The change to its terms of service and privacy policy “should discourage criminals”, CEO Pavel Durov said in a Telegram post on Monday.

“While 99.999% of Telegram users have nothing to do with crime, the 0.001% involved in illicit activities create a bad image for the entire platform, putting the interests of our almost billion users at risk,” he continued.

The announcement marks a significant reversal for Mr Durov, the platform’s Russian-born co-founder who was detained by French authorities last month at an airport just north of Paris.

Days later, prosecutors there charged him with enabling criminal activity on the platform. Allegations against him include complicity in spreading child abuse images and trafficking of drugs.

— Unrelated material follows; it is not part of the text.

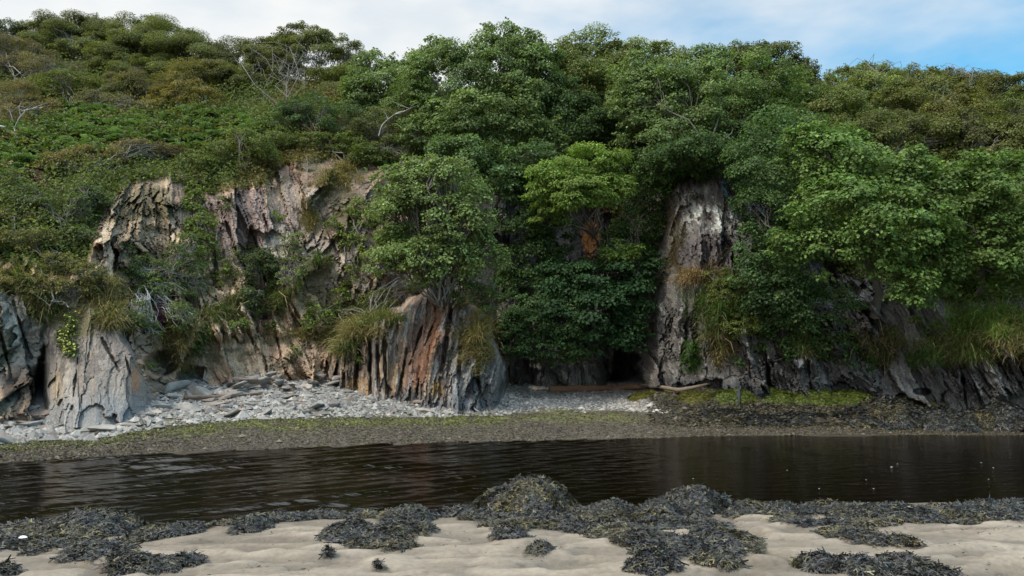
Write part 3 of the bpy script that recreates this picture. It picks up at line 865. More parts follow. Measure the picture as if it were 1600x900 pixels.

He was also charged with failing to comply with law enforcement.

Mr Durov, who has denied the charges, lashed out at authorities shortly after his arrest, saying that holding him responsible for crimes committed by third parties on the platform was both “surprising” and “misguided.”

Critics say Telegram has become a hotbed of misinformation, child pornography, and terror-related content partly because of a feature that allows groups to have up to 200,000 members.

Meta-owned WhatsApp, by contrast, limits the size of groups to 1,000.

Telegram was scrutinised last month for hosting far-right channels that contributed to violence in English cities.

Earlier this week, Ukraine banned the app on state-issued devices in a bid to minimise threats posed by Russia.

The arrest of the 39-year old chief executive has sparked debate about the future of free-speech protections on the internet.

After Mr Durov’s detention, many people began to question whether Telegram was actually a safe place for political dissidents, according to John Scott-Railton, senior researcher at the University of Toronto’s Citizen Lab.

He says this latest policy change is already being greeted with even more alarm in many communities.

“Telegram’s marketing as a platform that would resist government demands attracted people that wanted to feel safe sharing their political views in places like Russia, Belarus, and the Middle East,” Mr Scott-Railton said.

“Many are now scrutinizing Telegram’s announcement with a basic question in mind: does this mean the platform will start cooperating with authorities in repressive regimes?”

Telegram has not given much clarity on how the company will handle the demands from leaders of such regimes in the future, he added.

Cybersecurity experts say that while Telegram has removed some groups in the past, it has a far weaker system of moderating extremist and illegal content than competing social media companies and messenger apps.

Before the recent policy expansion, Telegram would only supply information on terror suspects, according to 404 Media.

On Monday Mr Durov said the app was now using “a dedicated team of moderators” who were leveraging artificial intelligence to conceal problematic content in search results.

But making that type of material harder to find likely won’t be enough to fulfill requirements under French or European law, according to Daphne Keller at Stanford University’s Center for Internet and Society.

“Anything that Telegram employees look at and can recognize with reasonable certainty is illegal, they should be removing entirely,” Ms Keller said.

In some countries, they also need to notify authorities about particular kinds of seriously illegal content such as child sexual abuse material, she added.

Ms Keller questioned whether the company’s changes would be enough to satisfy authorities seeking information about targets of investigations, including who they are communicating with and the content of those messages.

“It sounds like a commitment that is likely less than what law enforcement wants,” Ms Keller said.